Idealistically she wanted to be recognized, but realistically she played no big role in society.
"Starve, eh? Well, things had to be fed. Men had to be fed, and the horses that weren't any good buy maybe could be traded off, and the poor thin cow that hadn't given milk for three months. Horses, cows, pigs, dogs, men."
"Then she settled down to feed stock. That was her job."
"How was she going to get everything fed?-that was her problem."
- This is relevant to the thesis because all animals needed to be fed, and that was her only job in life. It made her feel like she had a purpose.
"She had got the habit of silence anyway-that was fixed."
"My brother and I were silent'"
- Silence was reoccurring in this short story. It described the woman in life and death. When her body was found the gathered group was silent.
"'Now we are no longer wolves. We are dogs, the servants of men. Keep alive, man! When man dies we become wolves again."

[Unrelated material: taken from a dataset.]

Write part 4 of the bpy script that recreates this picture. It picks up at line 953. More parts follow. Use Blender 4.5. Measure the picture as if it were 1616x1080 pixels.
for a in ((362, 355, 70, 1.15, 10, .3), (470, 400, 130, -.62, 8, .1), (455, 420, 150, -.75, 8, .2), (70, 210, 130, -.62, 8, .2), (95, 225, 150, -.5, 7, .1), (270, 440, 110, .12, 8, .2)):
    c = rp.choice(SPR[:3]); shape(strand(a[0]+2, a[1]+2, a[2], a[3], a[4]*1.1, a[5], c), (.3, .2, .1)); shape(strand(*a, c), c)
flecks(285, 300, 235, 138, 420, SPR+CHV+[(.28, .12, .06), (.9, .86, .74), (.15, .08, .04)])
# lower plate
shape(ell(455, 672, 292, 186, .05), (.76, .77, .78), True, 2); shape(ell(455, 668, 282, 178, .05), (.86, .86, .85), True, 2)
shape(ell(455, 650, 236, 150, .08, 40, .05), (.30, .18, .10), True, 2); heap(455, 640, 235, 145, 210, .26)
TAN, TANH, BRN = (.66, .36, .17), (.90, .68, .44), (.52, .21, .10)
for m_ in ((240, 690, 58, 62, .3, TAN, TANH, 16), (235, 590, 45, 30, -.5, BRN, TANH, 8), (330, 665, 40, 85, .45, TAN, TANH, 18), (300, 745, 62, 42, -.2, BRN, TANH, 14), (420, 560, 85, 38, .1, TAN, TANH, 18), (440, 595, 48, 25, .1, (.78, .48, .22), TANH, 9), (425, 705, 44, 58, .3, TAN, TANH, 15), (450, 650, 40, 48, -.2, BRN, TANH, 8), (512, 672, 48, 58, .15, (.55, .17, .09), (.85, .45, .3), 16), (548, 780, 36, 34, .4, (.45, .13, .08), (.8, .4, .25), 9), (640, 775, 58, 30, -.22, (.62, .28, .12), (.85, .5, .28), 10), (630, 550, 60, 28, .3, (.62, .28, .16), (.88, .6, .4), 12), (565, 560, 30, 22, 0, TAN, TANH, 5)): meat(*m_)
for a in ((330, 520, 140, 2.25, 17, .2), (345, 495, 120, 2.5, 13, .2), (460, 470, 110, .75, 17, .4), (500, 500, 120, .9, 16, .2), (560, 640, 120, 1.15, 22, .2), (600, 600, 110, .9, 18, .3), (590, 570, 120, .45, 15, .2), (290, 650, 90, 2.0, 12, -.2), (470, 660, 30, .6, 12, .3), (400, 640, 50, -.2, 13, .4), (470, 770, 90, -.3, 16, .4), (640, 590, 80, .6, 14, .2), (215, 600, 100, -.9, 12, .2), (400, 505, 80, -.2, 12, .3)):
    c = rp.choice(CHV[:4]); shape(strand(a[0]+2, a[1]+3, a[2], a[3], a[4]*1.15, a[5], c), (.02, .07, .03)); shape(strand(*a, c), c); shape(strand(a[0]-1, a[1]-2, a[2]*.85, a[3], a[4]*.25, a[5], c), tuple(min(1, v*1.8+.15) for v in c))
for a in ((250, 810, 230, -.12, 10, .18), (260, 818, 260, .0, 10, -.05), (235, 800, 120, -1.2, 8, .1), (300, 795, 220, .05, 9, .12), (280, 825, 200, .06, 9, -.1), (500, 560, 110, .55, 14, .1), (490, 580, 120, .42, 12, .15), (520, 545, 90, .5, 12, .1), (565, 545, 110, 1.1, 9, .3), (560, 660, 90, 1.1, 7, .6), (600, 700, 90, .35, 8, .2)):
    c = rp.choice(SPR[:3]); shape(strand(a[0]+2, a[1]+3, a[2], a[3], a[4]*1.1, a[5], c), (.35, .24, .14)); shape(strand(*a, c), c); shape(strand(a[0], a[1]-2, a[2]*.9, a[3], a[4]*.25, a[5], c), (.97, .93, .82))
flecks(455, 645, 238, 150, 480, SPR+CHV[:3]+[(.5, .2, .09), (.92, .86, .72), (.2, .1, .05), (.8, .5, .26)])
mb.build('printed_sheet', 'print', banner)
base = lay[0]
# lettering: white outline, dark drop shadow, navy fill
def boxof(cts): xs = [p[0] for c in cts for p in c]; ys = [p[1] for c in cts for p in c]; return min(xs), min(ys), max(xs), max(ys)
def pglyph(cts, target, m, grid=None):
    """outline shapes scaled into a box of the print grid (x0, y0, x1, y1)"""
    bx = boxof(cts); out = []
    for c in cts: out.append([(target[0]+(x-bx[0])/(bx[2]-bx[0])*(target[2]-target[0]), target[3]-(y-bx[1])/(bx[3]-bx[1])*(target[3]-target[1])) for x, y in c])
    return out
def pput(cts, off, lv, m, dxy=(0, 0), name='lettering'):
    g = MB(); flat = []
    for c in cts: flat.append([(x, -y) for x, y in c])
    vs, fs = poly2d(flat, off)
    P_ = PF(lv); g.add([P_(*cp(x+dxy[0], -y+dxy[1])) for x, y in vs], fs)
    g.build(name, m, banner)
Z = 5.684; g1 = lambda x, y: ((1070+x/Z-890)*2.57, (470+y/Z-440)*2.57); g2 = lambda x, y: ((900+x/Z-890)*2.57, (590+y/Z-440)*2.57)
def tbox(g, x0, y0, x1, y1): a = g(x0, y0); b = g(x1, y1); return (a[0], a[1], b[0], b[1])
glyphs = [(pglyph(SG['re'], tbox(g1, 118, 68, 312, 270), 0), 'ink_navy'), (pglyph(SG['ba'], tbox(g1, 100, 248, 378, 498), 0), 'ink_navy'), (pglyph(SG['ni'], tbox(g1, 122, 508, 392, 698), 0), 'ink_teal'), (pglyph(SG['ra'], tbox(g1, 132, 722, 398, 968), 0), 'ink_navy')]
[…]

-The dogs were having thoughts of their own and were anticipating the woman's death.
"When she was found, a day or two later, the dress had been torn from her body clear to the hips, but the dogs had not touched her body."
- This connects to the thesis because it to shows how neither man nor dog needed the woman even after her death.
Death in the Woods was a fine story, conveying multiple themes, such as human desire, silence, and sexual desires. We enjoyed the story, but moments of the story were odd. In one part of the story it mentions a farm girl being in use sexually to her parental figure. We found that disturbing along with the fact that it seemed as if she cared very little about her child's well being. Our final opinion of this short story is that while reading it, keep in mind the setting of the story, and maybe it wont be as disturbing.
"Thank heavens she didn't have to feed her husband - in a certain way. That hadn't lasted long after their marriage and after the babies came."
- Ambiguity is used in this way to show the similarities between food and sex. As a woman she was expected to provide; she accomplished this task by means of food and sex.
Death in the Woods is placed in the late 19th Century. During this time, a woman would normally be a housekeeper and/or caretaker-which brings us to the story. Grimes' role in society wasn't unusual; she was a typical, excluded woman who no one ever gave any attention to. Maybe this is why, when the butcher showed some compassion, she had a sudden realization of who she was, and being uncomfortable with it, took her life. The time period definitely had an effect in this story. If she were to ever make her own decisions or choices, then her life would've ended differently. However, it was really never her fault to begin with.
Mrs. Grimes
The narrator describes a certain type of poor, elderly woman. All country people have seen a woman like this, he says, but she is usually ignored.
The woman’s name was Grimes, and she lived with her husband, Jake, and their son in a small house several miles out of town. Both men were tough and violent.
As a child, Grimes was an orphan and had to work as an indentured servant to a German couple. The husband would try to sexually assault Grimes.
Jake, her husband, came to her rescue one June night and married her.
After having their son, Grimes' only job was to feed animals.
Her family often went on long hunting trips without Grimes; leaving her to tend to the house alone.
One day, Grimes took a trip to the butcher. Pitying Grimes, the butcher gave her more meat than she needed. Noticing that the butcher was being kind to her, she saw the light and realized she wasn't as important as she had thought.
On her long walk home, Grimes decided to take a "rest" in the woods. These are then, subsequently, her final moments.
A day or so later, a hunter found her body and reported it to the town. A group of men gathered to look at the crime scene. This is where the narrator found his inspiration to tell the story.